Cover green beans with water and microwave for a couple of minutes to blanch (or steam or boil until bright green but still crisp).

Place couscous into heatproof bowl. Boil 2 c water and pour over couscous, swirl to mix. Add butter, cover and stand for 5 minutes until liquid is absorbed. Fluff with a fork.

Toss couscous with pumpkin and green beans. Divide between plates. Top with sliced lamb and scatter with mint and spiced nuts.

Serve with tzatziki if desired.

Recipes

Sunshine on a plate

A couple of weekends ago, we had one of those glorious late summer days, where the sun was shining, there was no wind and the day was just begging for a lazy afternoon of friends and BBQs. Lucky for us, we’d seen the weather forecast and invited a few families over to lounge around our backyard watching the kids play.

The day also coincided with ripe corn growing in our vege patch. So I decided to make a salad with just picked corn to go with the BBQ. I searched around the web for a recipe that kind of matched what I had in mind—I didn’t want anything too complicated.
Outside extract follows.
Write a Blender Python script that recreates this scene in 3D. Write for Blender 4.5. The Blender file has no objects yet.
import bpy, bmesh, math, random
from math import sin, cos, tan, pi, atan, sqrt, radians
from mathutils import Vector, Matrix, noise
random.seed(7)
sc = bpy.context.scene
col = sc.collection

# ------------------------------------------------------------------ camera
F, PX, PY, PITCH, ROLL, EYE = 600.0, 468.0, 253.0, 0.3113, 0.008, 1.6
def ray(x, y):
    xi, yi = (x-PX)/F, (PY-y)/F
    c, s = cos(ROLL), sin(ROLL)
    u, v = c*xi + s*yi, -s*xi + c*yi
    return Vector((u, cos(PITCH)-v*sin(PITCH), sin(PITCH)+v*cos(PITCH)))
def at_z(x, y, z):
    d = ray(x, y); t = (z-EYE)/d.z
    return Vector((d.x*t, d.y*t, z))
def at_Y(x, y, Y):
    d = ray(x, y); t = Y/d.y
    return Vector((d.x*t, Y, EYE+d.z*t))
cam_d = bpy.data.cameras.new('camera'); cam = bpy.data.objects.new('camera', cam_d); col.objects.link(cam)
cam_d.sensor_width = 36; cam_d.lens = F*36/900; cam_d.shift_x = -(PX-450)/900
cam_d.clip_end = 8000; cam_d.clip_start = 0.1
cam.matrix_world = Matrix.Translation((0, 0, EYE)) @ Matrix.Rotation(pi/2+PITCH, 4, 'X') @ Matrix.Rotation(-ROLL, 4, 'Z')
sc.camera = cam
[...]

And I found an old recipe on US celebrity chef Emeril’s website that ticked all the boxes.

It matched the day perfectly—sunshine on a plate!

Corn, feta, tomato and risoni salad

Inspired by Emeril’s Orzo Salad with Corn, Feta and Tomatoes.

3 tbs lemon juice
1 tbs olive oil
3 garlic cloves, crushed
sea salt and freshly ground pepper to taste
1 cup uncooked risoni pasta
4 ears of fresh sweetcorn
250g cherry tomatoes, halved
3 spring onions, chopped
1 jar of marinated feta cheese in olive oil, drained and cheese crumbled into small pieces
 

To make the dressing, combine the lemon juice, olive oil and crushed garlic in a jar and shake to mix. Adjust seasoning to taste.

Use a knife to cut the kernels off the ears of corn. Cook risoni for 5-6 minutes in boiling water. Add the corn kernels and cook for 2-3 minutes more, until both corn and pasta are tender.

Drain corn and pasta and transfer to a large bowl. Add about half of the dressing and toss to coat.

Allow to cool, then add the remaining ingredients and toss with the rest of the dressing.

Serve at room temperature or chill before serving.

Notes

1. Risoni is a small rice shaped pasta similar to orzo.

2. I used marinated feta cheese because that’s what my husband brought home from the shops. You could substitute regular feta cheese, crumbled into small pieces. You could also use some of the marinade from the cheese in the dressing in place of olive oil.